■ What you will do ■
Reproduce exactly, with no pictures, each line from the opening of the material down through the line containing "R_ = math.radians".

■ Information provided ■
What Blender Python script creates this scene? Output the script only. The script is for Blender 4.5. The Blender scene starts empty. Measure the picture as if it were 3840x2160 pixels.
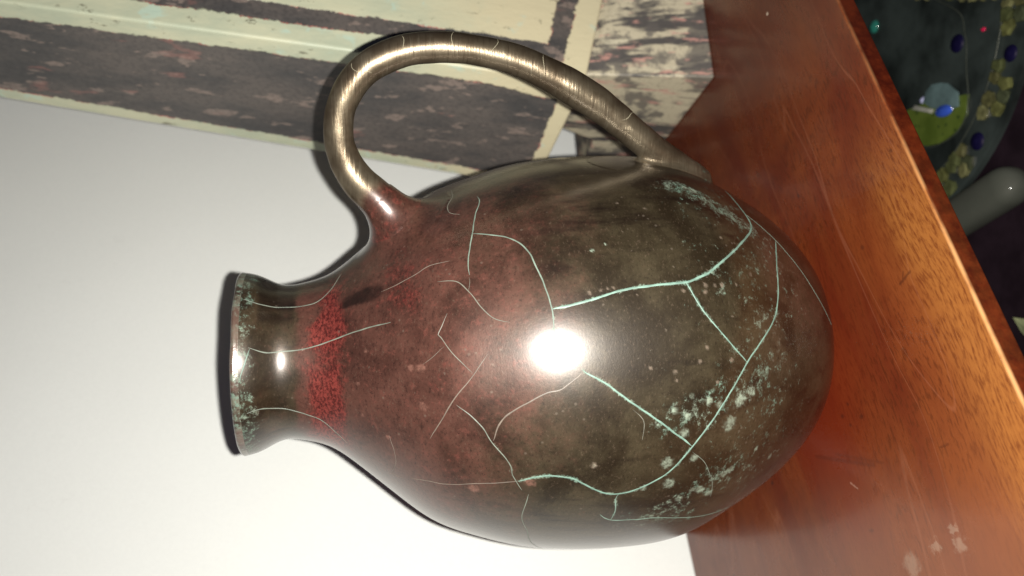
import bpy, bmesh, math, random
from mathutils import Vector, Matrix, noise as mnoise
random.seed(7)
S = bpy.context.scene
COL = S.collection
R_ = math.radians

# ------------------------------------------------------------------ camera
PITCH, ROLL = R_(10.7362), R_(-1.0944)
F = Vector((0, math.cos(PITCH), -math.sin(PITCH)))
R0 = Vector((1, 0, 0)); U0 = Vector((0, math.sin(PITCH), math.cos(PITCH)))
Rv = math.cos(ROLL) * R0 + math.sin(ROLL) * U0
Uv = -math.sin(ROLL) * R0 + math.cos(ROLL) * U0
CAM = Vector((0, 0, 0.22))
cd = bpy.data.cameras.new('camera'); cam = bpy.data.objects.new('camera', cd); COL.objects.link(cam)
# the phone was held on its side: picture right = down, picture up = right
M = Matrix.Identity(4)
for i, v in enumerate((-Uv, Rv, -F)):
    for k in range(3): M[k][i] = v[k]
M.translation = CAM
cam.matrix_world = M
cd.sensor_width = 36; cd.lens = 36 * 3100 / 3840; cd.clip_start = 0.01; cd.clip_end = 50
cd.dof.use_dof = True; cd.dof.focus_distance = 0.33; cd.dof.aperture_fstop = 9
S.camera = cam
S.cycles.caustics_reflective = False; S.cycles.caustics_refractive = False
# ------------------------------------------------------------------ light: the phone's flash, a dim room
w = bpy.data.worlds.new('World'); S.world = w; w.use_nodes = True
w.node_tree.nodes['Background'].inputs[0].default_value = (0.38, 0.50, 1.0, 1)
w.node_tree.nodes['Background'].inputs[1].default_value = 0.05
fl = bpy.data.lights.new('phone_flash', 'AREA'); fl.shape = 'ELLIPSE'; fl.size = 0.0045; fl.size_y = 0.0028; fl.energy = 5.0
fl.color = (1.0, 0.985, 0.93)
flo = bpy.data.objects.new('phone_flash', fl); COL.objects.link(flo)
M2 = M.copy(); M2.translation = CAM - Uv * 0.0122 + F * 0.002 - Rv * 0.001
flo.matrix_world = M2
S.view_settings.view_transform = 'Standard'; S.view_settings.look = 'None'
S.view_settings.gamma = 1; S.view_settings.exposure = 0; S.view_settings.use_curve_mapping = False

# ------------------------------------------------------------------ helpers
def tag(o, label=None, cat=None, group=None, kind=None):
    if label: o['label'] = label
    if cat: o['category'] = cat
    if group: o['group'] = group
    if kind: o['kind'] = kind
    return o
def empty(name, loc=(0, 0, 0)):
    o = bpy.data.objects.new(name, None); COL.objects.link(o); o.location = loc; o.empty_display_size = 0.02
    return o
def meshobj(name, verts, faces, mat, parent=None, smooth=True):
    me = bpy.data.meshes.new(name); me.from_pydata([tuple(v) for v in verts], [], faces); me.update()
    if smooth: me.polygons.foreach_set('use_smooth', [True] * len(me.polygons))
    o = bpy.data.objects.new(name, me); COL.objects.link(o); me.materials.append(mat)
    if parent:
        o.parent = parent
        o.matrix_parent_inverse = Matrix.Translation(-parent.location)
    return o
def bevel(o, wd, seg=2, ang=30):
    m = o.modifiers.new('bevel', 'BEVEL'); m.width = wd; m.segments = seg; m.limit_method = 'ANGLE'; m.angle_limit = R_(ang)
    return o
def setattr_col(o, name, vals):
    a = o.data.color_attributes.new(name, 'FLOAT_COLOR', 'POINT')
    flat = []
    for v in vals: flat.extend(v)
    a.data.foreach_set('color', flat)
def setuv(o, uvs):
    l = o.data.uv_layers.new(name='UVMap'); buf = []
    for lp in o.data.loops: buf.extend(uvs[lp.vertex_index])
    l.data.foreach_set('uv', buf)
def sstep(a, b, x):
    t = max(0.0, min(1.0, (x - a) / (b - a))); return t * t * (3 - 2 * t)

class NT:
    """tiny node-graph writer"""
    def __init__(s, name):
        s.m = bpy.data.materials.new(name); s.m.use_nodes = True; s.t = s.m.node_tree
        s.b = s.t.nodes['Principled BSDF']
    def new(s, k): return s.t.nodes.new(k)
    def put(s, inp, v):
        if isinstance(v, bpy.types.NodeSocket): s.t.links.new(v, inp)
        elif isinstance(v, (tuple, list)):
            inp.default_value = tuple(v) + ((1,) if len(v) == 3 and inp.type == 'RGBA' else ())
        else: inp.default_value = v
    def m_(s, op, a, b=0.0, c=None, clamp=False):
        n = s.new('ShaderNodeMath'); n.operation = op; n.use_clamp = clamp
        s.put(n.inputs[0], a); s.put(n.inputs[1], b)
        if c is not None: s.put(n.inputs[2], c)
        return n.outputs[0]
    def mix(s, f, a, b, blend='MIX'):
        n = s.new('ShaderNodeMix'); n.data_type = 'RGBA'; n.blend_type = blend
        s.put(n.inputs[0], f); s.put(n.inputs[6], a); s.put(n.inputs[7], b); return n.outputs[2]
    def ramp(s, x, a, b, lo=0.0, hi=1.0, smooth=True):
        n = s.new('ShaderNodeMapRange'); n.interpolation_type = 'SMOOTHSTEP' if smooth else 'LINEAR'
        s.put(n.inputs[0], x); s.put(n.inputs[1], a); s.put(n.inputs[2], b); s.put(n.inputs[3], lo); s.put(n.inputs[4], hi)
        return n.outputs[0]
    def obj(s): return s.new('ShaderNodeTexCoord').outputs['Object']
    def uv(s): return s.new('ShaderNodeTexCoord').outputs['UV']
    def mapping(s, v, scale=(1, 1, 1), rot=(0, 0, 0), loc=(0, 0, 0)):
        n = s.new('ShaderNodeMapping'); s.put(n.inputs[0], v)
        n.inputs['Location'].default_value = loc; n.inputs['Rotation'].default_value = rot; n.inputs['Scale'].default_value = scale
        return n.outputs[0]
    def noise(s, v, scale, detail=3, rough=0.55, dist=0.0, col=False):
        n = s.new('ShaderNodeTexNoise'); s.put(n.inputs['Vector'], v); n.inputs['Scale'].default_value = scale
        n.inputs['Detail'].default_value = detail; n.inputs['Roughness'].default_value = rough; n.inputs['Distortion'].default_value = dist
        return n.outputs[1 if col else 0]
    def voro(s, v, scale, feat='F1', rnd=1.0):
        n = s.new('ShaderNodeTexVoronoi'); n.feature = feat; s.put(n.inputs['Vector'], v); n.inputs['Scale'].default_value = scale
        n.inputs['Randomness'].default_value = rnd
        return n
    def sep(s, v):
        n = s.new('ShaderNodeSeparateXYZ'); s.put(n.inputs[0], v); return n.outputs
    def attr(s, name):
        n = s.new('ShaderNodeAttribute'); n.attribute_name = name
        q = s.new('ShaderNodeSeparateColor'); s.put(q.inputs[0], n.outputs['Color']); return q.outputs
    def bump(s, h, strength, dist=0.001, normal=None):
        n = s.new('ShaderNodeBump'); s.put(n.inputs['Height'], h); n.inputs['Strength'].default_value = strength
        n.inputs['Distance'].default_value = dist
        if normal: s.put(n.inputs['Normal'], normal)
        return n.outputs[0]
    def out(s, **k):
        names = dict(color='Base Color', rough='Roughness', metal='Metallic', normal='Normal', spec='Specular IOR Level',
                     coat='Coat Weight', coatr='Coat Roughness', coatn='Coat Normal', trans='Transmission Weight', ior='IOR')
        for kk, v in k.items(): s.put(s.b.inputs[names[kk]], v)
        return s.m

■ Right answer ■
What Blender Python script creates this scene? Output the script only. The script is for Blender 4.5. The Blender scene starts empty. Measure the picture as if it were 3840x2160 pixels.
import bpy, bmesh, math, random
from mathutils import Vector, Matrix, noise as mnoise
random.seed(7)
S = bpy.context.scene
COL = S.collection
R_ = math.radians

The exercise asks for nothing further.